Ümit, sığındıkları bir bodrum katından dışarı çıktıklarında önce nefes alabildiklerini ancak yavaş yavaş görüş mesafesini kaybetmeye başladığını ve zamanla ise bir karartının gözlerine indiğini söyledi.
“Beyaz bir perde gözlerimi kapattı, dizlerim de titriyordu” diyen Ümit, kimyasal saldırının etkisiyle oradaki bütün insanlar gibi kendisinin de güçsüz hissettiğini ve adım atmakta zorlandığını aktardı.
“EĞER İNSAN KORKUYLA ÖLSEYDİ, EMİNİM O GECE ÖLÜRDÜM”
Ümit, saldırı sonrası kentin insan sesleri ve özellikle de çocuk ağlamalarıyla yankılandığını hatırlatarak, yakınları ve olay yerindeki insanlarla arabayla Ababeyli köyüne gitmeye karar verdiklerini söyledi.
Arabayla 500 metre kadar ilerledikten sonra havanın kararmasıyla geceyi sığındıkları bir bölgede geçirdiklerini belirten Ümit, o gece yaşadıklarını şöyle anlattı,
“Çok korkunç bir geceydi. Ağlama, inleme ve çığlıkların dışında şehirde başka bir ses duyulmuyordu. Zaman geçtikçe çocukların sesleri daha az geliyordu. Ağlaması kesilen çocuğun öldüğünü anlıyorduk. Ben o zaman 14 yaşındaydım ve o yaşta böyle bir görüntü görmek o kadar korkunçtu ki; size anlatamam. Eğer insan korkuyla ölseydi, eminim o gece ölürdüm. Ama belli ki; hiç kimse korkuyla ölmez. Bu nedenle böyle korkunç bir katliama dayandım.”
Arabada 25 kişi olduklarını anımsatan Ümit, kendisi dâhil sadece 4 kişinin hayatta kalabildiğini, geri kalanların ise kimyasal gazla boğulduklarını dile getirdi.
SON ANDA MEZARDAN ÇIKARILDI
Akabinde ikinci bir hastaneye kaldırıldığını ve burada uzun bir süre kendine gelemediğini dile getiren Ümit, daha sonra kefene sarıldığını ve hayatını kaybedenlerle birlikte mezarlığa götürüldüğünü hatırlattı.

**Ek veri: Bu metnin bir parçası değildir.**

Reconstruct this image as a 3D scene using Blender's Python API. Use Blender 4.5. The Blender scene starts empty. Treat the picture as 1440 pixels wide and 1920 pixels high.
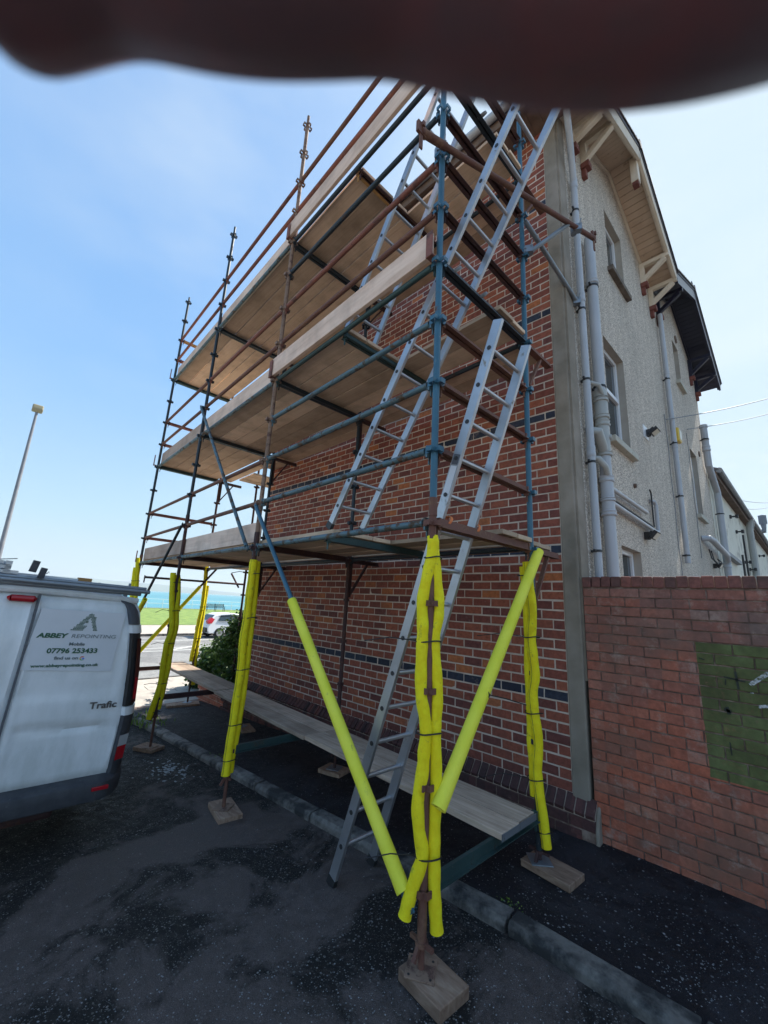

Ümit, toprağa verilmek üzereyken hareket edip ölmediğinin fark edildiğini ve tekrar hastaneye gönderilmeden önce bu anın etraftakilerce fotoğrafının çekildiğini aktardı.
Hayatta kalabilmesi nedeniyle kendisine Ümit ismini verdiğini belirten Halepçeli, daha önce de Irak ordusunun evlerine düşen bombasından sağ kurtulduğunu anlattı.